Venezuela threatens OAS pullout after criticism

CARACAS, (Reuters) – Venezuelan President Hugo Chavez  threatened on Saturday to withdraw from the Organization of  American States, which he has accused of being dominated by  Washington, after it criticized his government’s human rights  record.

The leftist Chavez and U.S. President Barack Obama shook  hands in a much-publicized encounter at the organization’s  summit in Trinidad last month, the first sign of warming  bilateral relations following a decade-long war of words.

“We have to ask why the OAS is relevant,” Chavez said  during a televised speech. “Venezuela could withdraw from the  OAS and call on other peoples of the continent to free  ourselves of those old institutions.”

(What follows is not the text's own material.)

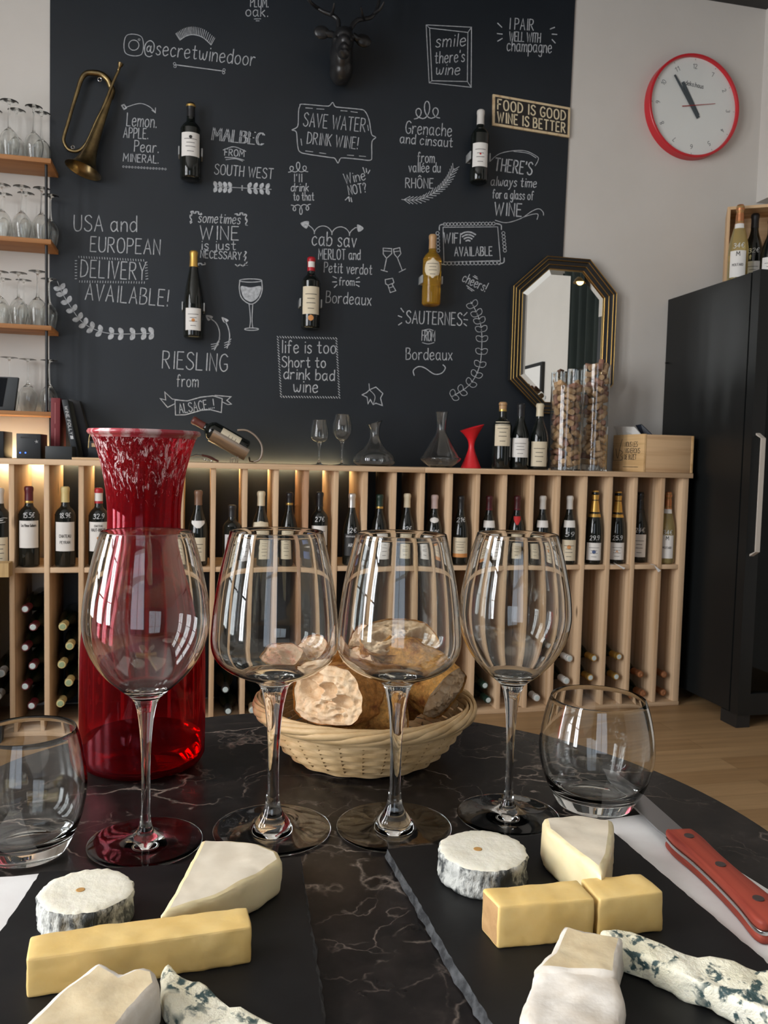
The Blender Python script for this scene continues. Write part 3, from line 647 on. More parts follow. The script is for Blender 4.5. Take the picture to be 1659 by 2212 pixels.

The OAS, which includes all countries in the Americas  except communist-ruled Cuba, included Venezuela this week in a  list of countries it said needed to do more to defend human  rights.

Chavez, who accused the organization of backing a brief  2002 coup against him, told the OAS human rights commission to  “go straight to hell.”
He reaffirmed a proposal for Latin American nations to  withdraw en masse from the organization and create a new group  free of what he calls the imperialist influence of the United  States.

Governments allied with Chavez have in the past offered  rhetorical support for the proposal but have taken few concrete  steps toward creating a new diplomatic body to represent the  Western Hemisphere.